Biden further said he had ordered U.S. armed forces and the intelligence community to maintain the capability to address “future terrorist threats from Afghanistan.”
Biden, who is currently at Camp David, criticized the actions of his predecessor, former President Donald Trump, on Afghanistan in the months before leaving office, before adding, “I was the fourth President to preside over an American troop presence in Afghanistan—two Republicans, two Democrats. I would not, and will not, pass this war onto a fifth.”
Biden and Vice President Kamala Harris were briefed Saturday morning by their top civilian and military advisers on the drawdown, a White House official said.
Meanwhile, staff at the U.S. Embassy in Kabul are being swiftly evacuated to the international airport as the Taliban close in on the capital city, one person familiar with the situation told POLITICO.
Some of the staff members have already arrived at the airport, this person said, protected by U.S. troops ahead of a likely onslaught by the militants who have swept across the country in recent days.
The State Department didn’t immediately return a request for comment.

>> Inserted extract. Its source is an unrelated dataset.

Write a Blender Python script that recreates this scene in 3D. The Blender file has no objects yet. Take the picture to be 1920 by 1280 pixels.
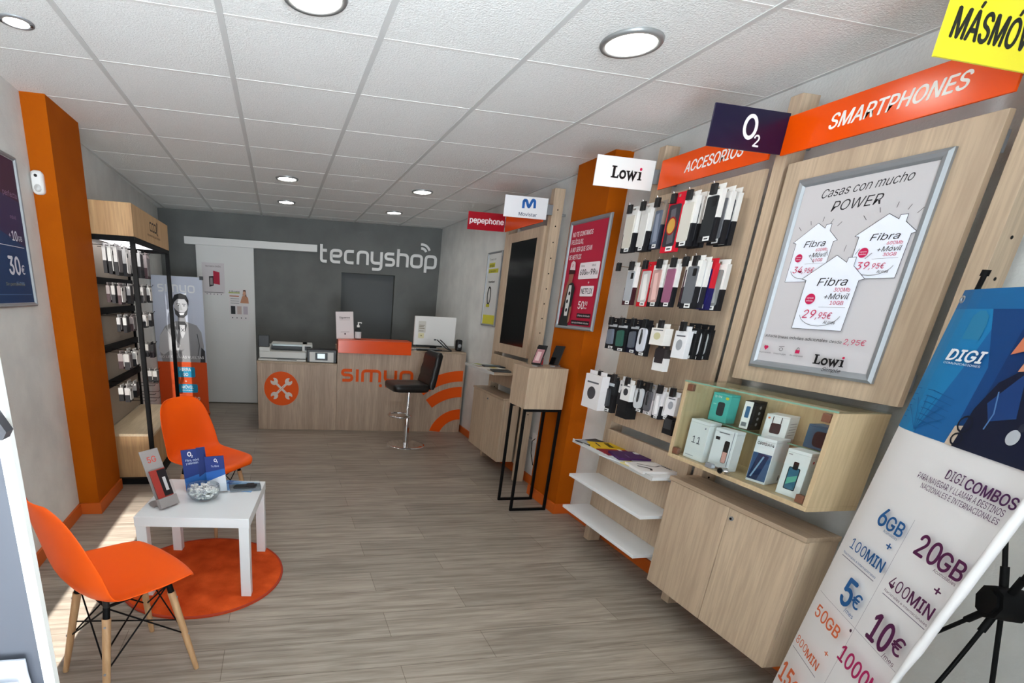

CBS News first reported on the evacuation.
The movement comes as the last of the 3,000 American troops rushed to the city are arriving at the airport to help with the departure of American citizens, as the Taliban have pushed within 10 miles of the capital.
Saturday continued the string of losses for the Kabul government, with Logar province south of Kabul, and Mazar-e-Sharif in the north, falling to the Taliban. American military officials in Kabul are still advising their Afghan counterparts how to construct a defense of the capital city, a sprawling, four-million-person oasis of government control that has become increasingly isolated.
“The situation has all the hallmarks of a humanitarian catastrophe,” the World Food Programme’s Tomson Phiri said at a U.N. briefing on Friday.
The administration is still struggling to find temporary refuge for Afghans seeking special visas to the United States. U.S. officials have been urging Kosovo and Albania to take the applicants after similar efforts with Central Asian and other countries failed.
Michael Patrick Mulroy, a top Middle East official at the Pentagon during the Trump administration, said this kind of evacuation was always likely. “We were headed in this direction after they sent 3,000 troops and ordered the destruction of embassy documents,” he told POLITICO.
U.S. envoy Zalmay Khalilzad spent Saturday meeting with Taliban representatives in Doha, but no agreement has been reached to stop the fighting. It remains to be seen whether the government intends to dig in and defend Kabul or negotiate its surrender.
The fall of Mazar-e-Sharif, the country’s fourth-largest city, follows the losses of Ghazni and Herat on Friday, the country’s second- and third-largest population centers, leaving Kabul alone among the major urban hubs. Although thousands of Afghan troops have consolidated there, there is no indication that those units will fare much better than any of the other Afghan army units in recent weeks.